Un carnet rédigé par Bochra Manaï, directrice générale de Parole d’excluEs et membre du conseil d’administration de la Ligue des droits et libertés
La pandémie et la vie urbaine sont un mélange explosif, comme nous pouvons le voir chaque jour dans les villes, globales ou ordinaires et les hubs internationaux, devenant des tremplins de la contagion internationale.
Par temps de pandémie, ce sont surtout les territoires qui rassemblent et concentrent des populations vulnérables qui devraient retenir notre attention. Dans ces territoires cumulant certaines vulnérabilités, le « risque systémique[1]» local y est important. Comment s’assurer que les zones les plus densément peuplées ne deviennent pas des foyers de contagion ? Ou que les conditions de salubrité des logements ne deviennent pas des raisons de non-respect du confinement ? Or malgré ces difficultés, multiples, une grande solidarité s’ancre au quotidien.
Par temps de pandémie, cette solidarité s’incarne à toutes les échelles. Au Canada et au Québec, les gouvernements fédéral et provincial ont annoncé des mesures de soutien économiques, sociales, humanitaires et sécuritaires très rapidement. Mais ce sont surtout les citoyen-ne-s qui ont rapidement créé des espaces d’entraide et d’échanges virtuels pour s’appuyer collectivement dans un temps de distanciation sociale et physique.
Certains territoires, plus particulièrement, nous permettent de mesurer les conséquences de nos sociétés inégalitaires autant que le meilleur des relations humaines tissées au gré du temps.
À Montréal-Nord la pandémie ne fait pas qu’inquiéter les citoye-ne-s, ses effets se font déjà sentir très concrètement dans leurs vies. Ils et elles perdent leur emploi ou leurs contrats et rapidement n’ont plus de quoi s’approvisionner. L’anxiété se lit sur les visages de celles et ceux qui n’ont pas accès à la régularité des payroll. L’incertitude économique s’accorde avec les autres formes de vulnérabilités. Si les conditions de santé d’une partie des habitant-e-s, notamment les aîné-e-s, sont particulièrement inquiétantes, ce sont également les conditions d’accès aux ressources alimentaires qui sont inégales.

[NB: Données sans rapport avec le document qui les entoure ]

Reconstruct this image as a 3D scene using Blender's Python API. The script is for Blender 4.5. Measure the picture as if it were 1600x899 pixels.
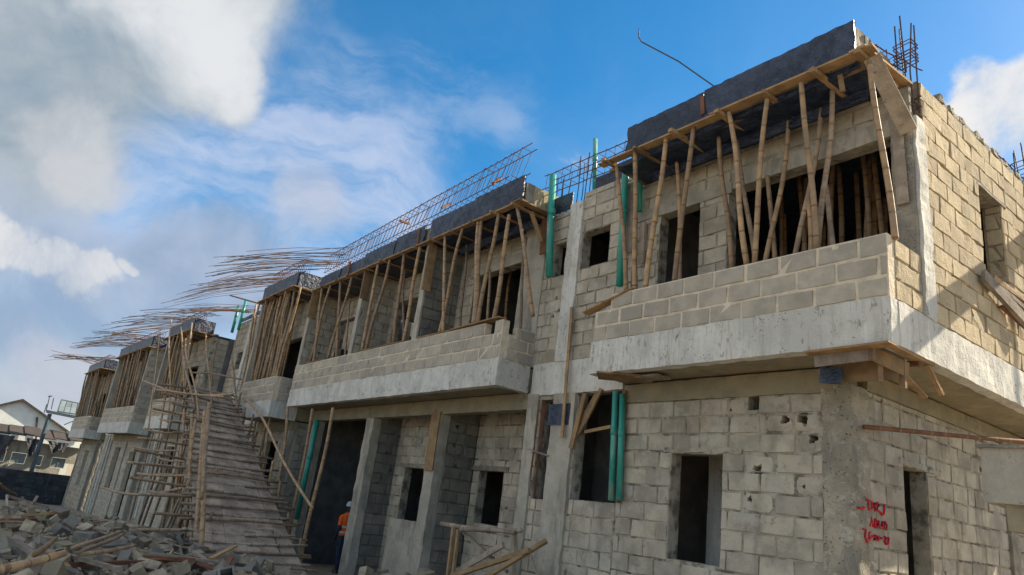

Bien que l’incertitude gagne du terrain pour de nombreux foyers qui n’ont pas les capacités financières d’un approvisionnement alimentaire ou encore la capacité de mobilité, dans le cas des femmes monoparentales, concentrées géographiquement dans certaines zones paupérisées, les réponses institutionnelles et communautaires sont là. Malgré le contexte difficile, les organisations et concertations du quartier travaillent d’arrache-pied pour établir une réponse adéquate, comme l’illustre la réorganisation de l’offre des banques alimentaires locales, telles que les Fourchettes de l’Espoir.
Par temps de pandémie, les espaces d’entraide se développent en dehors des canaux classiques. C’est là d’ailleurs un signe d’intelligence, de résilience et d’adaptation.
L’humilité des citoyen-ne-s qui osent dire leurs vulnérabilités s’arrime avec la volonté de coopération de toutes celles et tous ceux qui veulent offrir de l’aide. Sur les réseaux sociaux, où les organisations telles que Hoodstock, Parole d’excluEs ou les Accorderies ont saisi l’importance de créer des espaces virtuels, les citoyen-ne-s peuvent briser l’isolement et trouver appui et réponses. La coopération et l’entraide s’y tissent quotidiennement, comme avec ces individus qui rendent service aux personnes aînées, en appelant les résident-e-s grâce au travail du Centre d’action bénévole.
« L’incertitude radicale »[2] est là, partagée par un grand nombre, comme dans le monde entier. Ici plus qu’ailleurs, c’est le tissu social, basé sur l’entraide et sur les formes de solidarité qui permet d’assurer la traversée collective de cette catastrophe hors du commun.
Le slogan de Montréal-Nord « Civium vires civitatis vis », qui signifie «La force d’une ville est faite de la valeur des citoyens» est une illustration de cette communauté, dont les valeurs de partage et d’entraide des citoyens est une condition partagée. Ce slogan s’incarne plus que jamais et nous invoque de ne pas détourner nos yeux.
[1] Pablo Servigne, 2018. Une autre fin du monde est possible. Éditions du Seuil, Collection : Anthropocène
[2] Pablo Servigne, 2018. Une autre fin du monde est possible. Éditions du Seuil, Collection : Anthropocène
Cette tribune permet d’aborder des sujets d’actualité qui sont en lien avec les droits civils, politiques, économiques, sociaux et culturels au Québec, au Canada ou ailleurs dans le monde. Les carnets sont rédigés par des militant-e-s des droits humains et n’engagent que leurs auteurs et autrices.